Foi então que minha tia entendeu que “privatizar” é uma coisa, “socializar perdas e acumular ganhos para poucos privilegiados” é outra. Por isso liberais gostam de leis que garantam os direitos para todos, sem discriminação. Se não for assim, então algum grupo (ou alguém, individualmente) ganhou uma lei e os outros não. Não pareceu atraente para minha tia, que poucos senhores de engenho tivessem direito a tantos escravos…e não porque ela quisesse ser senhora de engenho mas, convenhamos, na época, seria assim que uma senhora branca pensaria.

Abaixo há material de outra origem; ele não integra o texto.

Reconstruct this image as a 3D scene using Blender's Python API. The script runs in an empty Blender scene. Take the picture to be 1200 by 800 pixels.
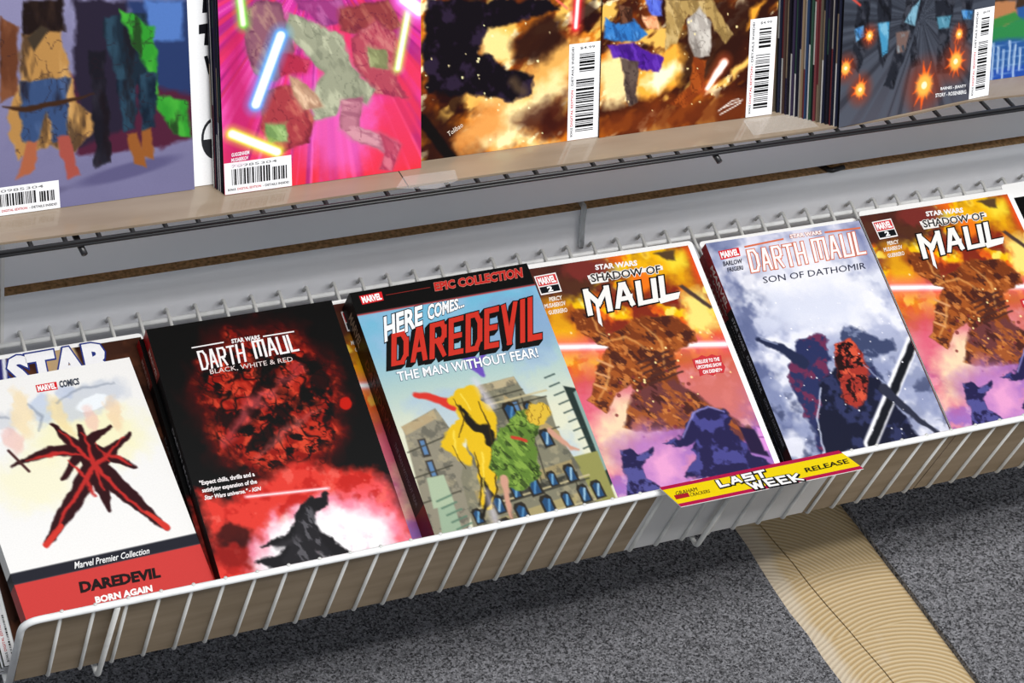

Minha tia ficou curiosa sobre esta estória de “liberais e direitos de propriedade”. Até então, ela acreditava em um discurso errado que diz que: “direitos de propriedade = capitalista rico e explorador”. Agora, confrontada com exemplos históricos e também com um pouco de informação, ela achava a realidade mais complicada. Até me elogiou: “- É, sobrinho, você entende mesmo um pouco de história e desta coisa de direitos de propriedade”. Agradeci-lhe lembrando-a que eu já havia pensado como ela antes, quando lia menos e confundia ciência com militância política, mas isto fica para outro dia.